Allgemein wird mit langen Koalitionsverhandlungen gerechnet, denn die SPD will das Ergebnis am Ende ihren Mitgliedern zur Abstimmung vorlegen und hat daher wiederum ein Interesse daran, dass auch diese Verhandlungen nicht allzu harmonisch verlaufen. Finanzminister Wolfgang Schäuble hatte am Wochenende zwar gesagt, eine neue Regierung könne schon bis zum SPD-Parteitag Mitte November stehen. Doch CSU-Chef Horst Seehofer nannte diesen Zeitplan "sehr anspruchsvoll", SPD-Generalsekretärin Andrea Nahles nannte ihn leicht spöttisch "sportlich". Zeitliche Vorgaben seien ihr "wurscht".

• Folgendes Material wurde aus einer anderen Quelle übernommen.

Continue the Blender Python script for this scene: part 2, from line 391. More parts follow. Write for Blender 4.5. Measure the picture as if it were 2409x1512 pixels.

Die Grünen würden noch mal verhandeln
Die Koalitionsverhandlungen im Vorfeld der Großen Koalition 2005 dauerten vier Wochen. Die bislang längsten Koalitionsverhandlungen fanden 1961 statt. Damals konnten Union und FDP den ersten Koalitionsvertrag in der Geschichte der Bundesrepublik nach mehr als sieben Wochen unterzeichnen.
Nach den Unterschriften kommt auf die SPD noch die Urabstimmung zu. Es ist das erste Mal, dass eine Partei ihre gesamte Basis über einen Koalitionsvertrag abstimmen lässt. Sollte die Abstimmung schiefgehen, wäre dies ebenfalls ein Novum: Bislang sind Koalitionsverhandlungen auf Bundesebene noch nie gescheitert. Für diesen Fall stehen die Grünen offenbar schon bereit: Grünen-Chef Cem Özdemir schloss nicht aus, dass es erneut Gespräche mit der Union gebe.
Dies sei natürlich hoch spekulativ, sagte Özdemir im Deutschlandfunk. "Aber ich wäre doch töricht, wenn ich ausschließen würde, was passiert." Sollte eine Große Koalition nicht zustande kommen, "kann es natürlich sein, dass man noch mal miteinander spricht". Erst wenn auch dieser Versuch scheitert, könnte es Neuwahlen geben.